2023 Outlook Commentary

Robert Vogel & Ian Butler - Jan 16, 2023
Shifting Investment Thinking

2022 was a rough year for investors, with the dubious distinction of seeing the most severe market declines since the “Great” Financial Crisis of 2008. For the year, the S&P TSX composite index had a -8.7% price return (return before dividends), and the US S&P 500 and MSCI Global stock indices negative price returns of approximately 13% in $Canadian.

To make matters worse, bonds, which typically provide portfolio stability during periods of stock market declines, experienced a horrible year as well. Due to the significant rise in inflation and interest rates, main bond indices fell by more than 10%. Therefore in 2022 the “balanced portfolio” strategy combining bonds and stocks did not provide the expected protection in a down-market year, with the balanced investor index down 12%.

As we start 2023, the outlook remains uncertain, and a recession has become more likely. Headlines for global political problems and economic outlook remain quite gloomy and investors can be forgiven for being nervous about sticking with their investments and strategies. However, one of the paradoxes of investing is, after years of significant declines like what we saw in 2022, the odds of seeing higher returns over the subsequent multi year period improve. The logic of this is quite simple and, in the heat of market downturns, is easy to overlook.

If we look at the 5-to-10-year outlook for any company, stock market or economy, we can make reasonable assumptions about corporate earnings growth or GDP expansion, including the reality that recession and recovery are natural occurrences in a repeating market cycle.
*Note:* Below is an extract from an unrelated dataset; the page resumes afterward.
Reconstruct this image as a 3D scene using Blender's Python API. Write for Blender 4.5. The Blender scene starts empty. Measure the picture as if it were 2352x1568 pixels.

As an example, let’s look at TD Bank, with a long track record of being a well-run company that’s delivered its shareholders steady earnings and dividend growth through good and bad economic periods. In fact, TD has increased its dividend by over 8% annually for the past 5 years. We can be reasonably confident that TD and companies with similar attributes, will continue their steady growth into the future, even though there will be shorter periods of recession or slower earnings growth along the way. Assuming we’re right in our call that TD and its contemporaries will stay the course, would you rather be buying after they and markets have had a good run, or after they’ve had a year like 2022 when they’re down significantly? Taking that longer view, history tells us that now is a good time to invest in or add to these good companies given they are “on sale”. And if your portfolio is already in an appropriate balance, then be confident that holding on to what you currently have has always been the right decision.

Our message to investors? Try not to get too worried by the gloomy news and remember that despite the near-term uncertainty and drop in markets, the return outlook, and odds of generating better returns over the next 10 years are far more favourable than they were twelve months ago.